» **WORK TO BE COMPLETED**
Return the material exactly, first line through the line containing "COL = sc.collection", and nothing more. Pictures stay out.

-=-=-=-=-

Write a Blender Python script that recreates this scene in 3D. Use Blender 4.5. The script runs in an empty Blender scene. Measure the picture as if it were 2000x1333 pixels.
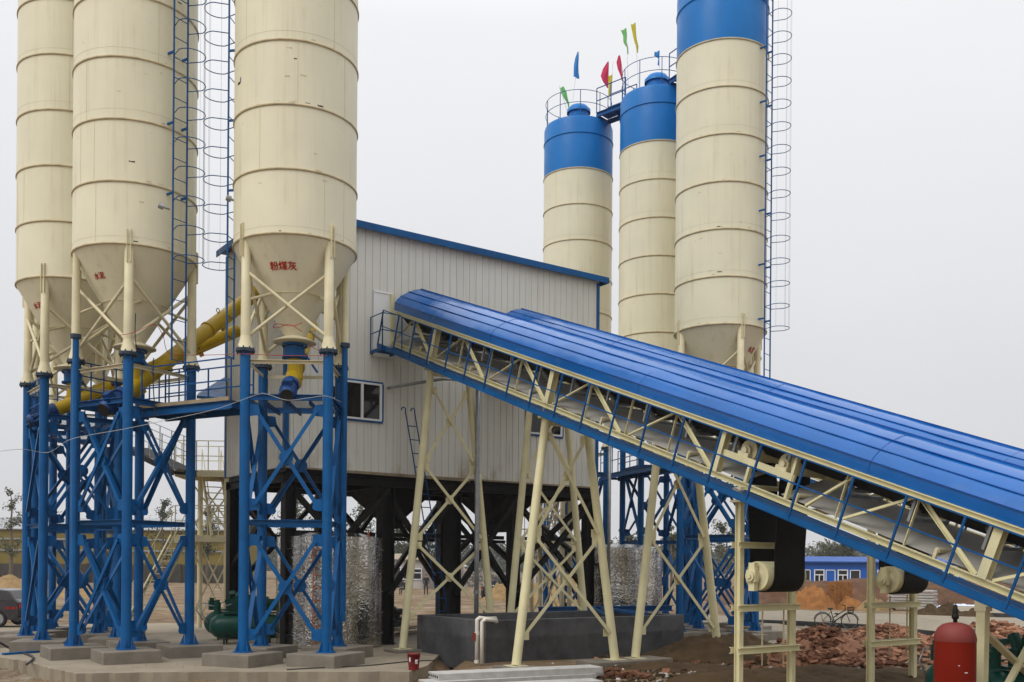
import bpy, bmesh, math, random
from math import sin, cos, tan, pi, radians, sqrt, atan2, hypot
from mathutils import Vector as V, Matrix, noise as mnoise

random.seed(7)
sc = bpy.context.scene
COL = sc.collection

# ------------------------------------------------------------------ camera model (photo pixels, 2000 x 1333)
F, HZ, ROLL, CAMZ = 1932.66, 1105.0, radians(.4541), 2.43
_c, _s = cos(ROLL), sin(ROLL)

def at(x, y, Y):
    """world point seen at photo pixel (x, y) at depth Y"""
    a, b = x - 1000, HZ - y
    u, v = a * _c - b * _s, a * _s + b * _c
    return V((u * Y / F, Y, v * Y / F + CAMZ))

def gnd(x, y, z=0.0):
    a, b = x - 1000, HZ - y
    u, v = a * _c - b * _s, a * _s + b * _c
    Y = F * (z - CAMZ) / v
    return V((u * Y / F, Y, z))

UP = V((0, 0, 1))

# ------------------------------------------------------------------ mesh builder
OFF = {}

class MB:
    def __init__(self):
        self.v, self.f, self.s, self.mi = [], [], [], []
        self.cur = 0
    def add(self, vs, fs, smooth=False):
        b = len(self.v)
        self.v.extend([tuple(p) for p in vs])
        for f in fs:
            self.f.append(tuple(b + i for i in f)); self.s.append(smooth); self.mi.append(self.cur)
        return self
    def box(self, c, s, ax=None):
        c = V(c)
        X, Y, Z = ax if ax else (V((1, 0, 0)), V((0, 1, 0)), UP)
        hx, hy, hz = s[0] / 2, s[1] / 2, s[2] / 2
        vs = [c + X * (hx * i) + Y * (hy * j) + Z * (hz * k) for k in (-1, 1) for j in (-1, 1) for i in (-1, 1)]
        return self.add(vs, [(0, 2, 3, 1), (4, 5, 7, 6), (0, 1, 5, 4), (2, 6, 7, 3), (0, 4, 6, 2), (1, 3, 7, 5)])
    def frame(self, p, q, up=UP):
        d = (V(q) - V(p)).normalized()
        up = V(up)
        if abs(d.dot(up)) > .995:
            up = V((0, 1, 0)) if abs(d.y) < .9 else V((1, 0, 0))
        side = d.cross(up).normalized()
        u2 = side.cross(d).normalized()
        return d, side, u2
    def bar(self, p, q, w, h, up=UP, o=(0, 0)):
        p, q = V(p), V(q)
        d, sd, u = self.frame(p, q, up)
        return self.box((p + q) / 2 + sd * o[0] + u * o[1], ((q - p).length, w, h), (d, sd, u))
    def angle(self, p, q, w, t=.012, up=UP):
        self.bar(p, q, w, t, up, (0, w / 2))
        return self.bar(p, q, t, w, up, (-w / 2 + t / 2, -t / 2 - .001))
    def channel(self, p, q, w, h, t=.012, up=UP):
        self.bar(p, q, t, h, up, (0, 0))
        self.bar(p, q, w, t, up, (w / 2 + t / 2, h / 2 - t / 2))
        return self.bar(p, q, w, t, up, (w / 2 + t / 2, -h / 2 + t / 2))
    def ibeam(self, p, q, w, h, t=.014, up=UP):
        self.bar(p, q, t, h - 2 * t, up)
        self.bar(p, q, w, t, up, (0, h / 2 - t / 2))
        return self.bar(p, q, w, t, up, (0, -h / 2 + t / 2))
    def cyl(self, p, q, r, r2=None, n=12, caps=True, smooth=True):
        p, q = V(p), V(q)
        r2 = r if r2 is None else r2
        d, sd, u = self.frame(p, q)
        A = [p + (sd * cos(2 * pi * i / n) + u * sin(2 * pi * i / n)) * r for i in range(n)]
        B = [q + (sd * cos(2 * pi * i / n) + u * sin(2 * pi * i / n)) * r2 for i in range(n)]
        self.add(A + B, [(i, (i + 1) % n, n + (i + 1) % n, n + i) for i in range(n)], smooth)
        if caps:
            self.add(A, [tuple(range(n))[::-1]]); self.add(B, [tuple(range(n))])
        return self
    def lathe(self, c, prof, n=48, smooth=True, axis=None):
        """prof: list of (r, z); each run between None entries is shaded separately"""
        c = V(c)
        if axis:
            ax, sx, sy = axis
        else:
            ax, sx, sy = UP, V((1, 0, 0)), V((0, 1, 0))
        runs, cur = [], []
        for p in prof:
            if p is None:
                runs.append(cur); cur = []
            else:
                cur.append(p)
        runs.append(cur)
        for run in runs:
            vs, fs = [], []
            for (r, z) in run:
                for i in range(n):
                    a = 2 * pi * i / n
                    vs.append(c + ax * z + (sx * cos(a) + sy * sin(a)) * r)
            for k in range(len(run) - 1):
                for i in range(n):
                    j = (i + 1) % n
                    fs.append((k * n + i, k * n + j, (k + 1) * n + j, (k + 1) * n + i))
            self.add(vs, fs, smooth)
        return self
    def tube(self, pts, r, n=6, closed=False, smooth=True):
        pts = [V(p) for p in pts]
        m = len(pts)
        vs, fs = [], []
        prev = None
        for i, p in enumerate(pts):
            a = pts[(i - 1) % m] if (closed or i > 0) else p
            b = pts[(i + 1) % m] if (closed or i < m - 1) else p
            d = (b - a).normalized()
            if prev is None:
                up = UP if abs(d.z) < .95 else V((1, 0, 0))
                sd = d.cross(up).normalized()
            else:
                sd = (prev - d * prev.dot(d)).normalized()
            prev = sd
            u = sd.cross(d)
            rr = r[i] if isinstance(r, (list, tuple)) else r
            for k in range(n):
                t = 2 * pi * k / n
                vs.append(p + (sd * cos(t) + u * sin(t)) * rr)
        for i in range(m if closed else m - 1):
            j = (i + 1) % m
            for k in range(n):
                l = (k + 1) % n
                fs.append((i * n + k, j * n + k, j * n + l, i * n + l))
        if not closed:
            fs.append(tuple(range(n))); fs.append(tuple((m - 1) * n + k for k in range(n))[::-1])
        return self.add(vs, fs, smooth)
    def prism(self, poly, vec):
        """closed polygon (points) pushed along vec"""
        poly = [V(p) for p in poly]; vec = V(vec); n = len(poly)
        vs = poly + [p + vec for p in poly]
        fs = [tuple(range(n))[::-1], tuple(range(n, 2 * n))]
        fs += [(i, (i + 1) % n, n + (i + 1) % n, n + i) for i in range(n)]
        return self.add(vs, fs)
    def sphere(self, c, r, n=12, m=8, sq=(1, 1, 1)):
        c = V(c); vs, fs = [], []
        for j in range(m + 1):
            t = pi * j / m
            for i in range(n):
                a = 2 * pi * i / n
                vs.append(c + V((r * sq[0] * sin(t) * cos(a), r * sq[1] * sin(t) * sin(a), r * sq[2] * cos(t))))
        for j in range(m):
            for i in range(n):
                k = (i + 1) % n
                fs.append((j * n + i, (j + 1) * n + i, (j + 1) * n + k, j * n + k))
        return self.add(vs, fs, True)
    def mark(self):
        """close a piece: build_each makes every piece an object of its own"""
        if not hasattr(self, 'marks'): self.marks = [(0, 0)]
        self.marks.append((len(self.v), len(self.f)))
        return self
    def build_each(self, name, mat, parent):
        out = []
        for (a, b) in zip(self.marks[:-1], self.marks[1:]):
            m = MB(); m.v = self.v[a[0]:b[0]]; m.f = [tuple(i - a[0] for i in f) for f in self.f[a[1]:b[1]]]
            m.s = self.s[a[1]:b[1]]; m.mi = self.mi[a[1]:b[1]]
            out.append(m.build(name, mat, parent))
        return out
    def build(self, name, mat, parent=None, bevel=0, mats=None, wn=False):
        off = V((0, 0, 0))
        if parent is not None:
            off = OFF[parent.name]
        me = bpy.data.meshes.new(name)
        me.from_pydata([(p[0] - off.x, p[1] - off.y, p[2] - off.z) for p in self.v], [], self.f)
        me.polygons.foreach_set('use_smooth', self.s)
        for m in (mats or [mat]):
            me.materials.append(m)
        if mats:
            me.polygons.foreach_set('material_index', self.mi)
        bm = bmesh.new(); bm.from_mesh(me)
        bmesh.ops.recalc_face_normals(bm, faces=bm.faces)
        bm.to_mesh(me); bm.free()
        me.update()
        o = bpy.data.objects.new(name, me)
        COL.objects.link(o)
        if parent is not None:
            o.parent = parent
        OFF[o.name] = off
        if bevel:
            b = o.modifiers.new('bevel', 'BEVEL'); b.width = bevel; b.segments = 2; b.limit_method = 'ANGLE'
            b.angle_limit = radians(50)
        return o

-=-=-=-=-

» **RESPONSE FOR THIS EXERCISE**
Write a Blender Python script that recreates this scene in 3D. Use Blender 4.5. The script runs in an empty Blender scene. Measure the picture as if it were 2000x1333 pixels.
import bpy, bmesh, math, random
from math import sin, cos, tan, pi, radians, sqrt, atan2, hypot
from mathutils import Vector as V, Matrix, noise as mnoise

random.seed(7)
sc = bpy.context.scene
COL = sc.collection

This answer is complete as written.